Ook een beroep op dwaling is onder bepaalde omstandigheden mogelijk, aldus Van Engelenburg. “Al kan de belegger waarschijnlijk niet de gehele beleggingsovereenkomst vernietigen – dat is nu al niet veel anders in de meeste beleggingszaken – en ook hiervoor geldt dat alleen de monetaire belangen worden beschermd.”
Risico op procedures en massaclaims
Het zijn relevante uitkomsten voor zowel (juristen werkzaam bij) beleggingsdienstverleners als aansprakelijkheidsjuristen, zegt de scriptieprijswinnaar. “Voor de praktijk is relevant dat de sustainable finance-wetgeving niet alleen kan worden gehandhaafd door de toezichthouder, maar dat ook het risico op civielrechtelijke procedures en massaclaims steeds reëler wordt.

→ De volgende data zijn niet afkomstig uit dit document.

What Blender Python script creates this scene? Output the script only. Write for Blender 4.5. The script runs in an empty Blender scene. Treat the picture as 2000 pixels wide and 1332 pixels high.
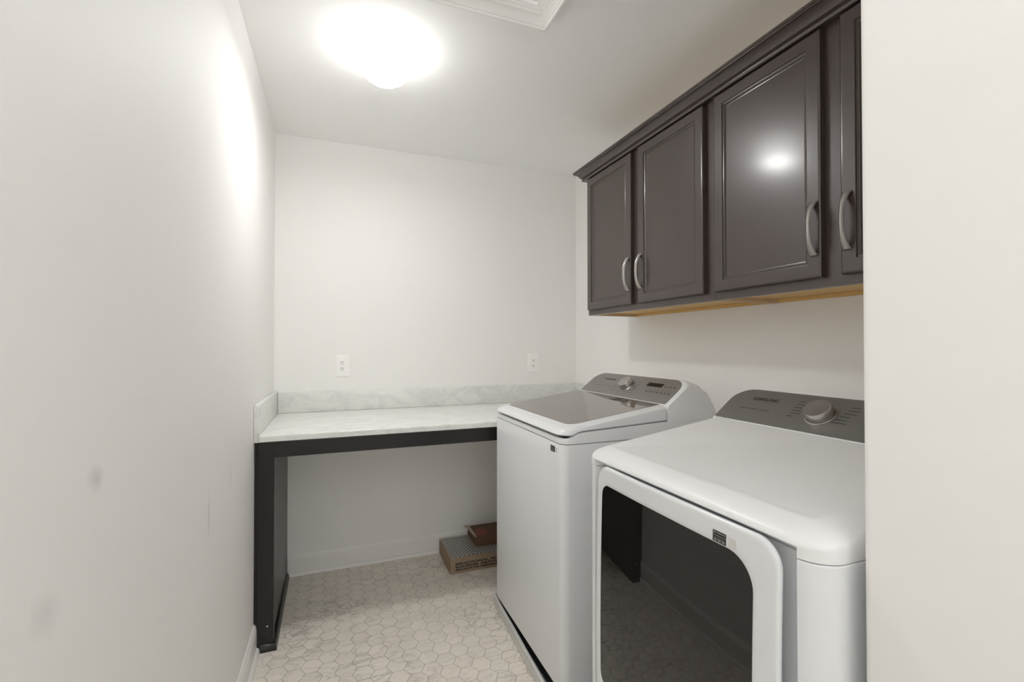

Dat zijn scriptie bekroond zou worden met een tien, had Van Engelenburg niet verwacht. “Mijn scriptiebegeleider was gaandeweg heel positief, maar een tien ging natuurlijk ook mijn verwachtingen te boven.” De volgende beloning is dus de FRP Scriptieprijs, bestaande uit een geldbedrag van 500 euro en de kans om een artikel gebaseerd op de scriptie te schrijven in FRP.
“Ik hoop met het FRP-artikel bij te dragen aan een discussie over de civielrechtelijke consequenties van greenwashing, en aan de verduurzaming van de financiële sector,” zegt Van Engelenburg. In de nabije toekomst wil hij zich graag als advocaat verder verdiepen in de klimaattransitie en het recht. “In die rol zou ik me graag bezighouden met duurzaamheidswetgeving in combinatie met het aansprakelijkheidsrecht of financieel recht.”